Kirilenko stumbles in 'coaching' debut
Andrei tries to be giant in narrow loss to Mavericks
Jazz guard Deron Williams grabs a rebound over Dallas center Erick Dampier.
Jeffrey D. Allred, Deseret Morning News
After the Jazz had rallied, and actually made a game of it Saturday night with the mighty Dallas Mavericks, Andrei Kirilenko took things into his own hands.
He made a couple of his own coaching decisions. Didn't even clue his, ahem, coach in or, for that matter, some of his teammates. Simply did what he thought might work.
And after the Jazz were done losing 90-87 at the Delta Center to the Mavs, and Dallas star Dirk Nowitzki was finished with a shining 34-point performance, all a completely out of character Jerry Sloan could do with his own hands was figuratively throw them up and suggest it simply is what it is.
"Well," Sloan said, "Andrei's got to be Andrei.
"I'm not going to get in a rift with him," the Jazz coach added. "The important thing for him is to play and play well. Whatever it takes . . . I'm going to accept that."
Reverse psychology? Sad resignation? Cold, harsh reality?
Call it whatever you want at the end of a madcap week for the Jazz.
On Monday night, franchise owner Larry H. Miller held an executive board meeting on the Delta Center floor in the final seconds of a near-loss to Orlando.
On Wednesday morning, amid rumor that Miller had threatened to fire him Miller later denied it Sloan met with the owner to clear the air.

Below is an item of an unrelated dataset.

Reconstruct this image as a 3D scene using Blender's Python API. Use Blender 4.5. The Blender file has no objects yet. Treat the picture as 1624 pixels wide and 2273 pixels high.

On Wednesday night, Kirilenko vented about being yelled at by Sloan too much and loved too little.
On Thursday morning, Sloan addressed at length his frustrations with balancing Kirilenko's budding greatness with the Russian forward's often unpredictable, freelance-first style of play.
And on Saturday evening it culminated in this, a near-win over the Western Conference-leading Mavericks that ended with Kirilenko offering heady albeit unconventional play and a composed Sloan using carefully chosen words to scratch his own head.
After West-leader Dallas (49-13) ran up a 15-point advantage in the second quarter and went into halftime ahead 11 at 51-40, the 30-32 Jazz settled down and started chipping away.
When Kirilenko hit a crazy layup with eight minutes and 47 seconds remaining, the Jazz had their first lead of the game, 69-68. Dallas' Jason Terry responded with a 3-pointer, and Jazz forward Carlos Boozer answered back with a layup to make it 71-71 with 8:06 left.